_Problem description_
Retype the whole listing, please, keeping every line exact and dropping the pictures.

-----

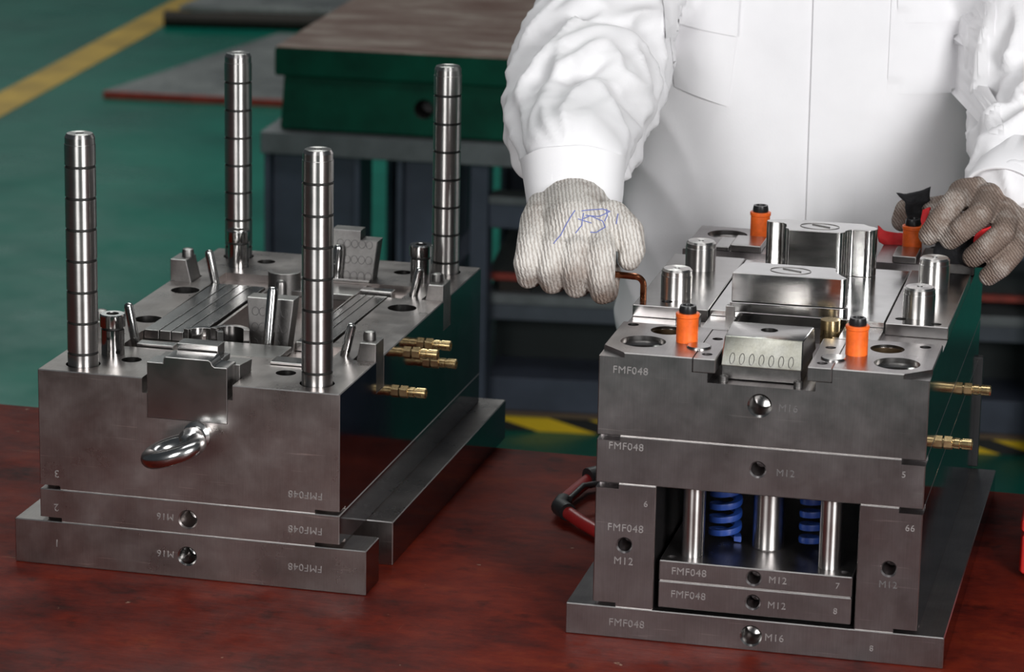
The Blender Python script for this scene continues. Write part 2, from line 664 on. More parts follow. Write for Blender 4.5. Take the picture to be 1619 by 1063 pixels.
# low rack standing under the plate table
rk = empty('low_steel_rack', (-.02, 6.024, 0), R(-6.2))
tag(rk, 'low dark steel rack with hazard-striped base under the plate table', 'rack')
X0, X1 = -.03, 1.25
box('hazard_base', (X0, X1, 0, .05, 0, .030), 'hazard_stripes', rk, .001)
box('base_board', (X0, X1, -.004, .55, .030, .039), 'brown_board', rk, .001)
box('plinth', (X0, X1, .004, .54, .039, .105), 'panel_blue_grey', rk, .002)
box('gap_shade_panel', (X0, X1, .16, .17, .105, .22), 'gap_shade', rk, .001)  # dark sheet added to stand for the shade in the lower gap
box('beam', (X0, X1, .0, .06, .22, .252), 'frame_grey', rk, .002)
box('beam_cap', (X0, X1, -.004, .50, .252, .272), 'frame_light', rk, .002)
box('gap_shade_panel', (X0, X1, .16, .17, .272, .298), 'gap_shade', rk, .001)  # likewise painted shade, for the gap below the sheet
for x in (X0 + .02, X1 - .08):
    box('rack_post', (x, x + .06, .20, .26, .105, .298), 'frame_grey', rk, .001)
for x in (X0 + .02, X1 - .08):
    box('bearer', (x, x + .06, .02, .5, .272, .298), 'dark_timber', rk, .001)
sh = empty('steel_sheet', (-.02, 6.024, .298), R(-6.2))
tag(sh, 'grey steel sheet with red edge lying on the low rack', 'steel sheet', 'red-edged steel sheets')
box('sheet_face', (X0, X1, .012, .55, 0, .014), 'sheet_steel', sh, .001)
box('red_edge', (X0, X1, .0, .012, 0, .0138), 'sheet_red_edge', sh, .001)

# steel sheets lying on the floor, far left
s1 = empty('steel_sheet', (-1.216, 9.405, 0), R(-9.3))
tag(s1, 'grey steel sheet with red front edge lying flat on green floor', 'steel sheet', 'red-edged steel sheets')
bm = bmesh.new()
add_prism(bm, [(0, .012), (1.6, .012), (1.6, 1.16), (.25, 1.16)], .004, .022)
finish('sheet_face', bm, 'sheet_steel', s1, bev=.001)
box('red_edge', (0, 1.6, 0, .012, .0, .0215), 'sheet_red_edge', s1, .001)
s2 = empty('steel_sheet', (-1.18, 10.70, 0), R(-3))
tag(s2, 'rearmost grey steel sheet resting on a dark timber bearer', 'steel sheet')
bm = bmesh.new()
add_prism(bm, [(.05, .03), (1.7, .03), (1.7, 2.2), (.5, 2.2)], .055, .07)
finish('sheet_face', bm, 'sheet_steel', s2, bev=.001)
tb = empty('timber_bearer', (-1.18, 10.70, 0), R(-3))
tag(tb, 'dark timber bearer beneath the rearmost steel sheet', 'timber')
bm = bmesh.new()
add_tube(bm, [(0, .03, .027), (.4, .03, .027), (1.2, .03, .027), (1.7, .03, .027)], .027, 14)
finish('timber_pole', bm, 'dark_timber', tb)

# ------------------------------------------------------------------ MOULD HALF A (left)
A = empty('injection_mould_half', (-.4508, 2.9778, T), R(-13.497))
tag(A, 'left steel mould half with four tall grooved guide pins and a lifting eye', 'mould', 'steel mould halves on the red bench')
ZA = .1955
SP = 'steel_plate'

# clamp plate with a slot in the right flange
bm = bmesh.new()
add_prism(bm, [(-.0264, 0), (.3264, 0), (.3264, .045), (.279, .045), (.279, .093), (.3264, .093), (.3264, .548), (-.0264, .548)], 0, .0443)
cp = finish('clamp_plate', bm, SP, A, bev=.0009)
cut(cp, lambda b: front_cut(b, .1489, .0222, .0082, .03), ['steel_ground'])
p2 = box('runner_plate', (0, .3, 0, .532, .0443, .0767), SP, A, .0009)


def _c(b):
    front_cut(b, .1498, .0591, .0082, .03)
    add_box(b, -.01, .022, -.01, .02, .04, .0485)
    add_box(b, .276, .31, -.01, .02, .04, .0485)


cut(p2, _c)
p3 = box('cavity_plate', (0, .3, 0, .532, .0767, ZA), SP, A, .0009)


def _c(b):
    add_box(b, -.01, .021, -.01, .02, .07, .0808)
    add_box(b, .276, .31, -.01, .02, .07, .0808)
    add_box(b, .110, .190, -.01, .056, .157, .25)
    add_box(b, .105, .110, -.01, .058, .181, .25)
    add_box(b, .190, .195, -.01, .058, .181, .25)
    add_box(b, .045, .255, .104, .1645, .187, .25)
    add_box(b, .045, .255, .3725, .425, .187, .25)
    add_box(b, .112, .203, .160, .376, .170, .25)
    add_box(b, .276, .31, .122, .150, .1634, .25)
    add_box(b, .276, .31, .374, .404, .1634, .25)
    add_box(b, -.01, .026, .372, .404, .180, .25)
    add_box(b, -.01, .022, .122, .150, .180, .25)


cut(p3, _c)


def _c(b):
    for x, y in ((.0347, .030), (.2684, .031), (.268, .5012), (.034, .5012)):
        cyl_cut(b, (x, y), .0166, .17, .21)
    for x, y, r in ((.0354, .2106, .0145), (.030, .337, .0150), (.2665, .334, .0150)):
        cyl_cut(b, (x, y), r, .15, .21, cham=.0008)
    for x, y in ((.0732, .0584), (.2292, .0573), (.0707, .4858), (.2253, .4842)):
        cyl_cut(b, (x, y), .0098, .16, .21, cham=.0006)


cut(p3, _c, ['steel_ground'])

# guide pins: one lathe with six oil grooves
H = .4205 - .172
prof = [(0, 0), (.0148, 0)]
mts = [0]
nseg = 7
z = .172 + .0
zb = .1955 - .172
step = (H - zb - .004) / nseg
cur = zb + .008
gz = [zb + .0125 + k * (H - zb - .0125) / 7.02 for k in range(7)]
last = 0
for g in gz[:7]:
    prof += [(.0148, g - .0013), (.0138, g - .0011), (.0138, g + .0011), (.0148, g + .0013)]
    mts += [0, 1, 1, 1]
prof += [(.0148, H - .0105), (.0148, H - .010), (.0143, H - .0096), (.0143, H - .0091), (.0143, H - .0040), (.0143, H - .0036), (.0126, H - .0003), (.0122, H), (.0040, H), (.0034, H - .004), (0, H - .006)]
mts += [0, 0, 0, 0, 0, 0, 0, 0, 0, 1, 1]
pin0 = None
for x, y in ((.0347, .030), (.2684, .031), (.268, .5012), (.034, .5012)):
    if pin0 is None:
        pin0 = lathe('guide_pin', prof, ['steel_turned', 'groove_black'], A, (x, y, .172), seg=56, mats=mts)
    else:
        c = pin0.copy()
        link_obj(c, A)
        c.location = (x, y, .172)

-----

_Solution_
The Blender Python script for this scene continues. Write part 2, from line 664 on. More parts follow. Write for Blender 4.5. Take the picture to be 1619 by 1063 pixels.
# low rack standing under the plate table
rk = empty('low_steel_rack', (-.02, 6.024, 0), R(-6.2))
tag(rk, 'low dark steel rack with hazard-striped base under the plate table', 'rack')
X0, X1 = -.03, 1.25
box('hazard_base', (X0, X1, 0, .05, 0, .030), 'hazard_stripes', rk, .001)
box('base_board', (X0, X1, -.004, .55, .030, .039), 'brown_board', rk, .001)
box('plinth', (X0, X1, .004, .54, .039, .105), 'panel_blue_grey', rk, .002)
box('gap_shade_panel', (X0, X1, .16, .17, .105, .22), 'gap_shade', rk, .001)  # dark sheet added to stand for the shade in the lower gap
box('beam', (X0, X1, .0, .06, .22, .252), 'frame_grey', rk, .002)
box('beam_cap', (X0, X1, -.004, .50, .252, .272), 'frame_light', rk, .002)
box('gap_shade_panel', (X0, X1, .16, .17, .272, .298), 'gap_shade', rk, .001)  # likewise painted shade, for the gap below the sheet
for x in (X0 + .02, X1 - .08):
    box('rack_post', (x, x + .06, .20, .26, .105, .298), 'frame_grey', rk, .001)
for x in (X0 + .02, X1 - .08):
    box('bearer', (x, x + .06, .02, .5, .272, .298), 'dark_timber', rk, .001)
sh = empty('steel_sheet', (-.02, 6.024, .298), R(-6.2))
tag(sh, 'grey steel sheet with red edge lying on the low rack', 'steel sheet', 'red-edged steel sheets')
box('sheet_face', (X0, X1, .012, .55, 0, .014), 'sheet_steel', sh, .001)
box('red_edge', (X0, X1, .0, .012, 0, .0138), 'sheet_red_edge', sh, .001)

# steel sheets lying on the floor, far left
s1 = empty('steel_sheet', (-1.216, 9.405, 0), R(-9.3))
tag(s1, 'grey steel sheet with red front edge lying flat on green floor', 'steel sheet', 'red-edged steel sheets')
bm = bmesh.new()
add_prism(bm, [(0, .012), (1.6, .012), (1.6, 1.16), (.25, 1.16)], .004, .022)
finish('sheet_face', bm, 'sheet_steel', s1, bev=.001)
box('red_edge', (0, 1.6, 0, .012, .0, .0215), 'sheet_red_edge', s1, .001)
s2 = empty('steel_sheet', (-1.18, 10.70, 0), R(-3))
tag(s2, 'rearmost grey steel sheet resting on a dark timber bearer', 'steel sheet')
bm = bmesh.new()
add_prism(bm, [(.05, .03), (1.7, .03), (1.7, 2.2), (.5, 2.2)], .055, .07)
finish('sheet_face', bm, 'sheet_steel', s2, bev=.001)
tb = empty('timber_bearer', (-1.18, 10.70, 0), R(-3))
tag(tb, 'dark timber bearer beneath the rearmost steel sheet', 'timber')
bm = bmesh.new()
add_tube(bm, [(0, .03, .027), (.4, .03, .027), (1.2, .03, .027), (1.7, .03, .027)], .027, 14)
finish('timber_pole', bm, 'dark_timber', tb)

# ------------------------------------------------------------------ MOULD HALF A (left)
A = empty('injection_mould_half', (-.4508, 2.9778, T), R(-13.497))
tag(A, 'left steel mould half with four tall grooved guide pins and a lifting eye', 'mould', 'steel mould halves on the red bench')
ZA = .1955
SP = 'steel_plate'

# clamp plate with a slot in the right flange
bm = bmesh.new()
add_prism(bm, [(-.0264, 0), (.3264, 0), (.3264, .045), (.279, .045), (.279, .093), (.3264, .093), (.3264, .548), (-.0264, .548)], 0, .0443)
cp = finish('clamp_plate', bm, SP, A, bev=.0009)
cut(cp, lambda b: front_cut(b, .1489, .0222, .0082, .03), ['steel_ground'])
p2 = box('runner_plate', (0, .3, 0, .532, .0443, .0767), SP, A, .0009)


def _c(b):
    front_cut(b, .1498, .0591, .0082, .03)
    add_box(b, -.01, .022, -.01, .02, .04, .0485)
    add_box(b, .276, .31, -.01, .02, .04, .0485)


cut(p2, _c)
p3 = box('cavity_plate', (0, .3, 0, .532, .0767, ZA), SP, A, .0009)


def _c(b):
    add_box(b, -.01, .021, -.01, .02, .07, .0808)
    add_box(b, .276, .31, -.01, .02, .07, .0808)
    add_box(b, .110, .190, -.01, .056, .157, .25)
    add_box(b, .105, .110, -.01, .058, .181, .25)
    add_box(b, .190, .195, -.01, .058, .181, .25)
    add_box(b, .045, .255, .104, .1645, .187, .25)
    add_box(b, .045, .255, .3725, .425, .187, .25)
    add_box(b, .112, .203, .160, .376, .170, .25)
    add_box(b, .276, .31, .122, .150, .1634, .25)
    add_box(b, .276, .31, .374, .404, .1634, .25)
    add_box(b, -.01, .026, .372, .404, .180, .25)
    add_box(b, -.01, .022, .122, .150, .180, .25)


cut(p3, _c)


def _c(b):
    for x, y in ((.0347, .030), (.2684, .031), (.268, .5012), (.034, .5012)):
        cyl_cut(b, (x, y), .0166, .17, .21)
    for x, y, r in ((.0354, .2106, .0145), (.030, .337, .0150), (.2665, .334, .0150)):
        cyl_cut(b, (x, y), r, .15, .21, cham=.0008)
    for x, y in ((.0732, .0584), (.2292, .0573), (.0707, .4858), (.2253, .4842)):
        cyl_cut(b, (x, y), .0098, .16, .21, cham=.0006)


cut(p3, _c, ['steel_ground'])

# guide pins: one lathe with six oil grooves
H = .4205 - .172
prof = [(0, 0), (.0148, 0)]
mts = [0]
nseg = 7
z = .172 + .0
zb = .1955 - .172
step = (H - zb - .004) / nseg
cur = zb + .008
gz = [zb + .0125 + k * (H - zb - .0125) / 7.02 for k in range(7)]
last = 0
for g in gz[:7]:
    prof += [(.0148, g - .0013), (.0138, g - .0011), (.0138, g + .0011), (.0148, g + .0013)]
    mts += [0, 1, 1, 1]
prof += [(.0148, H - .0105), (.0148, H - .010), (.0143, H - .0096), (.0143, H - .0091), (.0143, H - .0040), (.0143, H - .0036), (.0126, H - .0003), (.0122, H), (.0040, H), (.0034, H - .004), (0, H - .006)]
mts += [0, 0, 0, 0, 0, 0, 0, 0, 0, 1, 1]
pin0 = None
for x, y in ((.0347, .030), (.2684, .031), (.268, .5012), (.034, .5012)):
    if pin0 is None:
        pin0 = lathe('guide_pin', prof, ['steel_turned', 'groove_black'], A, (x, y, .172), seg=56, mats=mts)
    else:
        c = pin0.copy()
        link_obj(c, A)
        c.location = (x, y, .172)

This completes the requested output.